There are many goals, according to Dougherty. “The strategy for the club is to use the power of the fan data they are able to extract, combined with a modern technology platform to target segments of fans with tailored promotions, including tickets and merchandise products to increase revenues.

“These benefits are also available to official brand sponsors to tap into through the delivery of targeted display and native advertising – creating a new revenue stream for the club.”

Dougherty says every sports club can better target their fans and better monetise them using digital technologies and tailored content.

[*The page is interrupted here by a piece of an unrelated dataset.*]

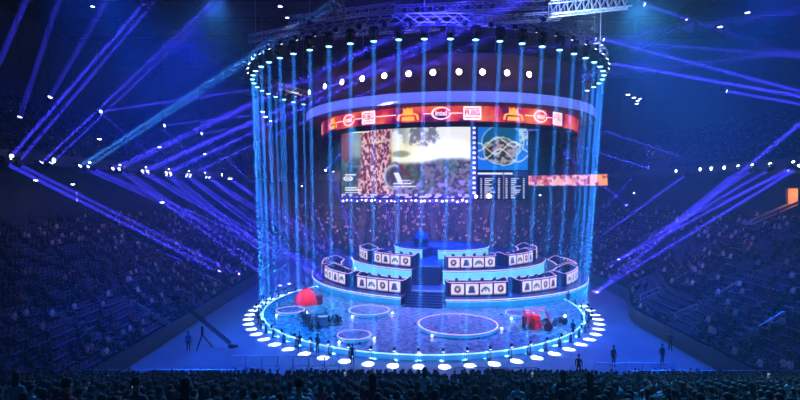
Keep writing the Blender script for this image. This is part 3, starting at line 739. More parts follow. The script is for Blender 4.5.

“Fans are seeking a constant stream of content ranging from news, live scores and social updates. Clubs have realised that investing in their own platforms – whether it’s a new fan focused website or club app – brings with it opportunities to monetise the fan base and drive revenue growth,” he says.

Foul play?

Dougherty makes it sound easy but there have been a few examples where the fans have cried foul. Manchester City announced a new head of ‘fan relationship management’ who used his LinkedIn page to explain he was "creating direct relationships with fans worldwide, learn about their interests and behaviours, and better engage them, serve them and monetise them". A screengrab of that then circulated among Man City fans and they weren’t happy.

That led to details leaking on how the club segmented fans into 33 categories, monitored when they arrived and left the ground, and calculated how to get them to spend more money.

Fans are happy to spend more money, but not when they feel they are being manipulated. The challenge is to tap into that revenue without alienating the customer base.